Saturday, September 11, 2021

A tale of two teachers

What makes a teacher memorable?

Why must a teacher even be memorable?

What's the job of a teacher? Is it to ensure that the subject matter they are teaching gets communicated clearly, at least for the moment that they tried to parcel it into your brain? Or is it something grander, something supposedly more meaningful than merely getting the subject matter across?

I'll separate my answer to the above in two broad categories, which largely corresponds to the two different kinds of teacher I've met in my life.

Now, it doesn't mean that a teacher can only be one of the two. Far from it. The greatest ones are those who combine the two qualities into a single whole, and change their students' lives in the process.

The first thing that a teacher must do, and it is rather table stakes for a teacher, is to get the pedagogical job done. In other words, what they teach, you must understand. Now, the student has a big role to play in this too, but the teacher's most basic level of success depends squarely on whether what they teach you do understand.

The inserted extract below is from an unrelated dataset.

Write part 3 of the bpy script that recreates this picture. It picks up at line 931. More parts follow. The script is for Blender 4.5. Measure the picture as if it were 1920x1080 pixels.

As basic as that sounds, there is still a long road to mastery for this style of teaching. Someone who is great at this, understands the mind of the student. They understand the nook and crannies inside the student's mind where logical fallacies reside, they can estimate the mental jumps that the median student in their class can manage to make, and they are deeply familiar with the correlation between the specific points of complexity in the subject matter, and the specific gaps in logic that those will lead to in the student's mind.

This teacher, one whom I have known and studied Math from previously, is a master of the subject, and a master at mapping that subject matter to the median child's mind in a way that leaves no gaps in logic and understanding.

In the words of Parker J. Palmer, this teacher has successfully blended the Subject and the Student into their teaching style.

If you've ever been taught by someone like this, then you'll probably remember them fondly, and with a certain respect for how they brought clarity about the subject into your mind.

But there's another level of remembrance that I've experienced for another teacher. And you might have had a teacher in your own life who made you feel that way too. The feeling I'm talking about is something that goes beyond respect for their teaching, and beyond the feeling of awe that you might have felt at one point for an awesome teacher who was a master of their subject matter.

Some teachers have a way, not only of helping you understand something, but also of making you feel understood. Someone who accepts you, who opens a door for you to come in with all of your flaws and all of your ignorance, and makes you feel seen.

I've had such a teacher, and I'm infinitely grateful for having had them in my life. Which doesn't really make sense, if you think about it. I mean, it's really not the teacher's stated job to make an impact on you beyond getting the subject matter across to you clearly, efficiently and effectively. But that's the thing about this second kind of teacher, they don't keep in the stated job lane on the pedagogical highway.

Granted that, as a student, your primary motivation for even sitting in a classroom is the learning objective that the teacher has promised to achieve with you. That they will not only teach the subject matter well, but that they will teach it well in a way that's tailored for you. And that's where most ideas of pedagogical excellence stop, because even that first kind of teacher is unbelievably hard to find.

But there's an elephant in the classroom that this idea of pedagogical excellence is completely ignoring. As Parker J. Palmer will tell you, this idea of teaching excellence completely ignores the most important element in the act of teaching: the teacher themselves.

The first kind of teacher successfully melded the Student, and the Subject, into a singular whole, but the second kind of teacher, the one who made you feel seen and understood and accepted, successfully melded themselves, the Teacher, as well into the equation. By bringing themselves, and their experiences, and their personality, identity and vulnerability, into the hot thought cauldron that is a classroom, they are able to affect not only your mind, but also your heart. They fill not only the logic gaps in your brain, but the much more meaningful, much more impactful on your growth, and the much more personal, psychological gaps in your heart.

That shared vulnerability, the personality that they put on display in front of a room full of students, is what pulls vulnerability out of you as well, and makes for the most memorable teacher-student moments you may have ever experienced in your life.

That’s what makes for the most memorable teacher. What you get from them is much beyond the subject matter, and later in life, the feelings they unlocked in those shared moments of vulnerability in the classroom, is what you will remember when you think of them.

Not the fact that they taught you Chemistry, and despite no matter how much more you may like Math over Chemistry.